Dkts. 36, 43, 44. Mr. Mendheim then sought relief pursuant to 28 U.S.C. § 2255. In response to the § 2255 motion, the United States requested an evidentiary hearing to develop Mr. Mendheim's claims. Dkt. 12. The Court found that an evidentiary hearing was necessary and appointed counsel to represent Mr. Mendheim. Dkt. 18. III. The Evidentiary Hearing At the hearing, Mr. Mendheim, his trial counsel Gwendolyn Beitz, and probation officer Kristine Talley testified regarding whether Mr. Mendheim asked Ms. Beitz to file a notice of appeal and whether Mr. Mendheim was competent to enter his guilty plea. Based on the testimony and the exhibits, the Court makes the following findings of fact. A. Notice of Appeal Ms. Beitz testified at the hearing that she understood the importance of a defendant's right

to appeal, that she would have filed an appeal if Mr. Mendeheim had requested it, and that he never requested one. Specifically, when asked about deciding whether to appeal, she stated, "it is Mr. Mendheim's decision. It is the client's decision . . . . We appeal cases that the client requests an appeal to be started, and even if they just ask for it to be started, the appellate team starts it, begins the process." Dkt. 49 at 177:8-13. She testified as follows regarding her interaction with Mr. Mendheim: I do recall asking if there is anything we could do. That is not an uncommon question. Is there anything we can appeal and indicating that we had received the benefit of the C plea, and that that was a part of the, the agreement was we couldn't appeal that. The sentence was within the range. The plea was accepted, and he had waived his right.
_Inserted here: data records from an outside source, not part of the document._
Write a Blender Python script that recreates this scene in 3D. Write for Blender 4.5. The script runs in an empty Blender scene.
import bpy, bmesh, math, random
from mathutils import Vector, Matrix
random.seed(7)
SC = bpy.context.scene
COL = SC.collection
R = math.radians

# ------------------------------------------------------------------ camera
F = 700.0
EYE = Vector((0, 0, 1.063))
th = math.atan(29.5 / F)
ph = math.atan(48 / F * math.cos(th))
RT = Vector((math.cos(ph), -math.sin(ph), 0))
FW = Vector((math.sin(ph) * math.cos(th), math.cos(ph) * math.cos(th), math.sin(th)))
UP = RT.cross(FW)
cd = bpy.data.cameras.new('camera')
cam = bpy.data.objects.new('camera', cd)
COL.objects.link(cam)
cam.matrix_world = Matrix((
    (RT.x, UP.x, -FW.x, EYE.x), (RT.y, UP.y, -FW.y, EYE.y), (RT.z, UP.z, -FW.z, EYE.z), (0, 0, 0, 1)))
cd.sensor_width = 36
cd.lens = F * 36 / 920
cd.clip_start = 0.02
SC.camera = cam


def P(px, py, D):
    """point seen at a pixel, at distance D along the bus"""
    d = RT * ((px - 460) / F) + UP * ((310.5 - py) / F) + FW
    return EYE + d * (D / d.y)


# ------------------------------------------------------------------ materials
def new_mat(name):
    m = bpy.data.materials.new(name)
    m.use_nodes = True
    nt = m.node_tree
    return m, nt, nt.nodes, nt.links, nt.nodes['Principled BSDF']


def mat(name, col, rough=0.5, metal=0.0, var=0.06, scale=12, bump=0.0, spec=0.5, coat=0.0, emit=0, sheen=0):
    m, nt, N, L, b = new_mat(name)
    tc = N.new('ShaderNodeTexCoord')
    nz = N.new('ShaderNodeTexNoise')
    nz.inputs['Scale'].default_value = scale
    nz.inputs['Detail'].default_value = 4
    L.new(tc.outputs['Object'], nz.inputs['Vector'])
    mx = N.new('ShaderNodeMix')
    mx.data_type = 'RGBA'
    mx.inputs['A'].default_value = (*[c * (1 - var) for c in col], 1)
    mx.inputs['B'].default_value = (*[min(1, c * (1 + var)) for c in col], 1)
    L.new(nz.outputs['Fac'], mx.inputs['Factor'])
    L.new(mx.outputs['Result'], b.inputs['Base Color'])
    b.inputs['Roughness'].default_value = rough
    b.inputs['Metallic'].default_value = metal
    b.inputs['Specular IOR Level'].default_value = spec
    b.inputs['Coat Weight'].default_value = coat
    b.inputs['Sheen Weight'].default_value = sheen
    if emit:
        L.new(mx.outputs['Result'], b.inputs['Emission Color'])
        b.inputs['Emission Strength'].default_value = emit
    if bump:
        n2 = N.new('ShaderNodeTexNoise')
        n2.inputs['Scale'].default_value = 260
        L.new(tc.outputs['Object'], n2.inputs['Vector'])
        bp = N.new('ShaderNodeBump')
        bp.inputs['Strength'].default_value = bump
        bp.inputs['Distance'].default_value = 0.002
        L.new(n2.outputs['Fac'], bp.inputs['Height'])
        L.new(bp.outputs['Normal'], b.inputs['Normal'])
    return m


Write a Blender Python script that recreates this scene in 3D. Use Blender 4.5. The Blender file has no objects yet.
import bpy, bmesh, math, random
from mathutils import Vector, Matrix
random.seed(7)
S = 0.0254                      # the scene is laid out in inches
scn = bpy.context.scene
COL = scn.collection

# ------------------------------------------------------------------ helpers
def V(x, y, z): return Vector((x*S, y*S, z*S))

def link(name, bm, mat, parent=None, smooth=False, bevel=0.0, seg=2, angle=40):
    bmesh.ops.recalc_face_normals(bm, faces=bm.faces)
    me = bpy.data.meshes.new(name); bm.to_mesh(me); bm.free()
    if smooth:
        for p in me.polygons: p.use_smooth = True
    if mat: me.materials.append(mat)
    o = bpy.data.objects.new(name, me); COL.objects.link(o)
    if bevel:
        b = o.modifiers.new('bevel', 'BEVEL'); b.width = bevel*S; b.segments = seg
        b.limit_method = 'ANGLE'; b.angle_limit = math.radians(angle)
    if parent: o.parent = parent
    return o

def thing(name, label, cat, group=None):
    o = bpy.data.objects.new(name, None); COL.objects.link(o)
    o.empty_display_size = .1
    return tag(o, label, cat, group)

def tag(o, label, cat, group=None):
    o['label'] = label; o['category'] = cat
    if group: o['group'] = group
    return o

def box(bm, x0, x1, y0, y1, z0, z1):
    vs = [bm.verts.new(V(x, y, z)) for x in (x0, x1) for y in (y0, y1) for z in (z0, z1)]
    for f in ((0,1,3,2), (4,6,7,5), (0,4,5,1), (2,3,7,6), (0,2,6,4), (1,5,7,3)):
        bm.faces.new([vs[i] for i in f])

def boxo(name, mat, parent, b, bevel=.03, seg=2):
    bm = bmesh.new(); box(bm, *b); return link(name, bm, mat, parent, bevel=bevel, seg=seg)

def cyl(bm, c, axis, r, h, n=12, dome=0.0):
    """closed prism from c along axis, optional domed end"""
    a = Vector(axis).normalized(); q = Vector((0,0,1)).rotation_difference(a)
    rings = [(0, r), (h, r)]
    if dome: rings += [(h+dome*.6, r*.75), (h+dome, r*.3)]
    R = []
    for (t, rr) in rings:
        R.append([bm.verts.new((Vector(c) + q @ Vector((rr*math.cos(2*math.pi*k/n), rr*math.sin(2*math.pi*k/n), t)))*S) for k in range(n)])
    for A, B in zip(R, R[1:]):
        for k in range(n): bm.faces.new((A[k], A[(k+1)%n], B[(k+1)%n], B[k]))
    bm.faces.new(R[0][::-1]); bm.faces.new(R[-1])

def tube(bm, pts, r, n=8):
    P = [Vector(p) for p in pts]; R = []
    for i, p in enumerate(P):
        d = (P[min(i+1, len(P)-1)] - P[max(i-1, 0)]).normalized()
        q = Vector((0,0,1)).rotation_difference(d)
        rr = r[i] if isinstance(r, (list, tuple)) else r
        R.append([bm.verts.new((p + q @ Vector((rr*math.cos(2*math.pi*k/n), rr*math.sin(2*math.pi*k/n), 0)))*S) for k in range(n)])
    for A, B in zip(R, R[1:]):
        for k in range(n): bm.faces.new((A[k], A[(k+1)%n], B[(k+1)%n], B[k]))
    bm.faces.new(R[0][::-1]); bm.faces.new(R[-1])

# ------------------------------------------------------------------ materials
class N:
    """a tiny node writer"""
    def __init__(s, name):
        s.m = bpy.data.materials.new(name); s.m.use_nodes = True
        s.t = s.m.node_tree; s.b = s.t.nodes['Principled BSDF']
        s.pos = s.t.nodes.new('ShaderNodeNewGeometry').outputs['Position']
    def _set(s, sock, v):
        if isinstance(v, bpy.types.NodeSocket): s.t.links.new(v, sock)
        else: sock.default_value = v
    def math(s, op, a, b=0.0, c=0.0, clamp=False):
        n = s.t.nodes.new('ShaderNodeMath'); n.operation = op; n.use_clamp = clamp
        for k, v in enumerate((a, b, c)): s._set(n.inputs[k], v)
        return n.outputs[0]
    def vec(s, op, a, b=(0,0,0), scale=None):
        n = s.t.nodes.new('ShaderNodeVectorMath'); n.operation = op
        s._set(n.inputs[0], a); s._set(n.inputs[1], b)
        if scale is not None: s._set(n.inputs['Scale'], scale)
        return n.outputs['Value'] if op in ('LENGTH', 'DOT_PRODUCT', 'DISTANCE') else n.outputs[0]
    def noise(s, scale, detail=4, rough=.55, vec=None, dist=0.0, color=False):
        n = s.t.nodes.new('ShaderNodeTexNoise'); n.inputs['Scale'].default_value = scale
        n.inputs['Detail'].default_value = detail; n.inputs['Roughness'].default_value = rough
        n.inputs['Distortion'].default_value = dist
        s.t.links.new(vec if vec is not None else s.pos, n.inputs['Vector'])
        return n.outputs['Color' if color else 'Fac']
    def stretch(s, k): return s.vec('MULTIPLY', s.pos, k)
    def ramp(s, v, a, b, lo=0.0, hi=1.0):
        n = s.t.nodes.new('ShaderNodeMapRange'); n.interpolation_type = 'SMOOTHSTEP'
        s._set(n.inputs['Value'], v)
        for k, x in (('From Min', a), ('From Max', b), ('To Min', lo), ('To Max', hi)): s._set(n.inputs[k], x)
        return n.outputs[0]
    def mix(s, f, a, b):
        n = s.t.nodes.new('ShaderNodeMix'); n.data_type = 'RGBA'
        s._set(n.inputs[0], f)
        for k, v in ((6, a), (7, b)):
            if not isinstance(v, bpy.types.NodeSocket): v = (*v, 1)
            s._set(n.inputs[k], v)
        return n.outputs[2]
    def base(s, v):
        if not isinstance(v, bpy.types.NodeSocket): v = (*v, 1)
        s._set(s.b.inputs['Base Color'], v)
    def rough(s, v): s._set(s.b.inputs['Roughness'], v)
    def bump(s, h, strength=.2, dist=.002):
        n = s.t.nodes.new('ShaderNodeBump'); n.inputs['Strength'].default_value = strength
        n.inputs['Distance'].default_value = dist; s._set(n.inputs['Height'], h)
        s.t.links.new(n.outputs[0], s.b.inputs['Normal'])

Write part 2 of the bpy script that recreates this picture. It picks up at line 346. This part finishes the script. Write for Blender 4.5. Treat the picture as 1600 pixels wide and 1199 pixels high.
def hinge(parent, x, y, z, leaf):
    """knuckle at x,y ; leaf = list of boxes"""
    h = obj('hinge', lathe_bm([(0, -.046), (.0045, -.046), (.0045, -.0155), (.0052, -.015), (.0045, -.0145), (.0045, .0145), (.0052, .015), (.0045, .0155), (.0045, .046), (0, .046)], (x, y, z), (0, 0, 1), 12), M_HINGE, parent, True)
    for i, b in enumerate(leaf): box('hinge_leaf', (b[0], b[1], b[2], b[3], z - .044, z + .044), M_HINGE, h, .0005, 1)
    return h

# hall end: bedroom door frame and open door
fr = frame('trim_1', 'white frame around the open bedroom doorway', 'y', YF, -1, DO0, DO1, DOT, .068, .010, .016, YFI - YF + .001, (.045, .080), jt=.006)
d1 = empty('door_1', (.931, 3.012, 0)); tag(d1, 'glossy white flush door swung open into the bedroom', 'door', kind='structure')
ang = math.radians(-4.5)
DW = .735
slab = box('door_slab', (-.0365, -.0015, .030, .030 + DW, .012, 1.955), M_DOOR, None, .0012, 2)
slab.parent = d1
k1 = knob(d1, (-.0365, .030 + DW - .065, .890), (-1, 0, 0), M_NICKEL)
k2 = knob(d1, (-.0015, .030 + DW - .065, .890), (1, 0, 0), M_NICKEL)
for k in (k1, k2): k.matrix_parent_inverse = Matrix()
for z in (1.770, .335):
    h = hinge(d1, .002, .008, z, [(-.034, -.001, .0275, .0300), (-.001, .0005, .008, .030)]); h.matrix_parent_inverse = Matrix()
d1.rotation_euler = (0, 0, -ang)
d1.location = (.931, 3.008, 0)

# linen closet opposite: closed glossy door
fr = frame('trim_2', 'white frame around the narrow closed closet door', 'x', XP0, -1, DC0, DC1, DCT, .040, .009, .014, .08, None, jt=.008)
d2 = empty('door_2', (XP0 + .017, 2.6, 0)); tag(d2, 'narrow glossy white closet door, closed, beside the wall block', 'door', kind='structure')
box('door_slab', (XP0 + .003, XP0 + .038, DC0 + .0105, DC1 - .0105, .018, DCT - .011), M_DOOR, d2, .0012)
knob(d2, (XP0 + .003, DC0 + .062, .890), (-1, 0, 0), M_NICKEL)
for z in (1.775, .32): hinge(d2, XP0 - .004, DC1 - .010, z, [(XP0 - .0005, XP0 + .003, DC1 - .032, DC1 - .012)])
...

Id. at 175:12-17. She testified that after she explained to him her opinion that he did not have a basis for an appeal, he did not direct her to file a notice of appeal. Id. at 155:14-18. She stated that if Mr. Mendheim had asked to appeal, "there would have been letters going out from the appellate team and a video set up, and an appeal would have been filed." Id. at 176:3-5. There were no appellate records for Mr. Mendheim in her office, which meant that he had not contacted her office to request that an appeal be filed. Id. at 156:9-13. Mr. Mendheim testified that he called Ms. Beitz and stated that he wanted to appeal, that she told him that he had no grounds for a direct appeal, and that he left it at that. Id. at 12:11-15. Based on its evaluation of the testimony and evidence, the Court credits Ms. Beitz's testimony that Mr. Mendheim did not direct her to file a direct appeal. First, Ms. Beitz testified clearly that she understands the importance of a defendant's right to appeal and her office's strict procedures for when a defendant requests that an appeal be filed. See id. at 177:8-13. In addition, the evidence at the hearing demonstrated Ms. Beitz's willingness to follow Mr. Mendheim's requests. For example, when Mr. Mendheim asked her to withdraw his plea, she responded to him

in writing, providing him with relevant caselaw, and met with him. Exhibit 11. While she did not believe a motion to withdraw would succeed, she explained in her letter to him, "the decision is yours to make. I stand ready to assist you in any way I can." Id. at 3. In addition, at the beginning of the case, Mr. Mendheim requested a detention hearing, and Ms. Beitz pursued the hearing even though she did not believe it would be successful. Dkt. 49 at 116:20-117:1. She explained: "That is his decision." Id. at 117:1. Similarly, Ms. Beitz communicated a counteroffer to the government's plea agreement even though she did not believe it would be accepted. She explained she did so: "Because it is something my client has asked me to communicate as a counteroffer so I did." Id. at 135:13-17. B. Mr. Mendheim's Competency

Ms. Beitz testified that early in her representation of Mr.